The attorney S.J. Bennett is one such example. Bennett completed his studies in law at Wake Forest College in 1912, where he was elected as president of his class. One month after his graduation, Bennett introduced to the Winston Board of Aldermen a proposal to segregate the neighborhood of East Winston, arguing that “the negroes who are buying property and moving to the Eastern part of the city are damaging the property of the citizens of that part of the city.” After brief consideration the Aldermen passed Bennett’s ordinance and soon expanded it to encompass the entire town of Winston. The 1912 segregation ordinance was deemed unconstitutional two years after its passage.

However it prefigured later efforts to segregate Winston-Salem throughout the 1930s and 40s. Bennett’s example illustrates how Wake Forest and its alumni have contributed to the institutions and ideologies that structured the racial and economic geography of Winston-Salem. My argument is not that the university graduated a single “bad apple” and is responsible for rectifying his behavior; what makes the university’s responsibility for reparation so grand is that it systematically empowered people such as Bennett for decades, as exemplified by the century’s worth of racist photographs preserved by the Howler.

So far as I can tell, the university’s commitment to social justice — at least its student-catered agenda — consists of a retreat, a civil rights tour, a biannual seminar, a social justice incubator, a theme house and a book club. It has also undertaken efforts to examine its historic beneficence from slavery and commissioned a report concerning policy objectives for expanding diversity and inclusion on its campus. However, these programs strike me as insufficient, possibly even obfuscatory of the university’s moral obligation to address damages done. Its responsibility for bestowing degrees to cohorts of unrepentant racists — degrees which legitimized the views of those recipients and enabled their implementations by powerful institutions is a wrongdoing that requires proportionate redress.

Assuming the attendees of the many blackface and “jungle” themed fraternity parties documented by the Howler left this university under the impression that their ideological persuasions were acceptable, it seems safe to assume that Wake Forest University, throughout the twentieth century, saw to the cultivation and professionalization of a multigenerational crop of well-equipped and highly stationed bigots. The downstream effects of this failed matriculation are unquantifiably alarming and clearly oblige a suite of reparative measures by the university.
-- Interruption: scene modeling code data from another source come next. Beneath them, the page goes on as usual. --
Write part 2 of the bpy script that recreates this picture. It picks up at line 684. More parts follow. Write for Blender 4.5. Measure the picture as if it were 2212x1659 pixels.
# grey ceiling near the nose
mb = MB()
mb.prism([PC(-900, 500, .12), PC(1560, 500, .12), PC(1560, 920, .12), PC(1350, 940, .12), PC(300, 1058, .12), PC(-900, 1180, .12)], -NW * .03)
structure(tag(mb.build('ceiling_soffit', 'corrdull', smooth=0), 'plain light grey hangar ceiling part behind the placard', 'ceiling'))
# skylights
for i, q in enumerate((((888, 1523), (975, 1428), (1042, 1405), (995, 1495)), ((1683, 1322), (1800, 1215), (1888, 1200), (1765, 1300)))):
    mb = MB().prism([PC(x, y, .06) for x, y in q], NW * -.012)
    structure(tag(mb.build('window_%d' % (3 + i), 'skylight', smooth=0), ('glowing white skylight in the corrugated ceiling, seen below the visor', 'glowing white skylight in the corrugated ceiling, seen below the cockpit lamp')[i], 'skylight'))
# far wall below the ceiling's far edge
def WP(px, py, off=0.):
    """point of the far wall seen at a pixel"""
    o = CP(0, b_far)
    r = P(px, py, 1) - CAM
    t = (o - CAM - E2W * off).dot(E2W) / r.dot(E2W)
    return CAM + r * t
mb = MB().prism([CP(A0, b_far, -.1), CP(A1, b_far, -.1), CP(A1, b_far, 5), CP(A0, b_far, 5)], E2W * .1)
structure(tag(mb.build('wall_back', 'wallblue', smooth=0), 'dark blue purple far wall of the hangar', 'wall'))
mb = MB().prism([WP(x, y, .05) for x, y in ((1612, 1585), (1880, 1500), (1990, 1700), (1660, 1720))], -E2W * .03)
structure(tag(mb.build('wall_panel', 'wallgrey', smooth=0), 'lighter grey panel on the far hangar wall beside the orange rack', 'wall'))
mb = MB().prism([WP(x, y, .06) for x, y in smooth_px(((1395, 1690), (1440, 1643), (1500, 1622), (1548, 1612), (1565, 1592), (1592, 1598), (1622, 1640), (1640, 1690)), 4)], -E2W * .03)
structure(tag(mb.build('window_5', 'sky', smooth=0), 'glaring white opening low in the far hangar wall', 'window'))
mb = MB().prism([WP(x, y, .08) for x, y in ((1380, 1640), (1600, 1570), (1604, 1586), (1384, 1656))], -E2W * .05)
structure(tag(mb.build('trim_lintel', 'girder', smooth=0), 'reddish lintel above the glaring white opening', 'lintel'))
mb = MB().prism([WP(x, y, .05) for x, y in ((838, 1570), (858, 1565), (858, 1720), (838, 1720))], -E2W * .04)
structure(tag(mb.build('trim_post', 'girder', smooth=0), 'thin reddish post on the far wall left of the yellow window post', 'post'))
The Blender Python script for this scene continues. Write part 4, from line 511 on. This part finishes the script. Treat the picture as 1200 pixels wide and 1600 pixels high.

Expanded investment in Winston-Salem/Forsyth County public schools, the implementation of policies to reduce the pernicious effects of the university’s city-wide expansions, the amelioration of the damages already done by such expansions (such as to the neighborhoods it has razed and gentrified) and the initiation of substantive partnerships with both local nonprofits and local government agencies could be steps in the right direction. It should be of utmost importance to Dr. Wente that throughout her tenure these steps are taken.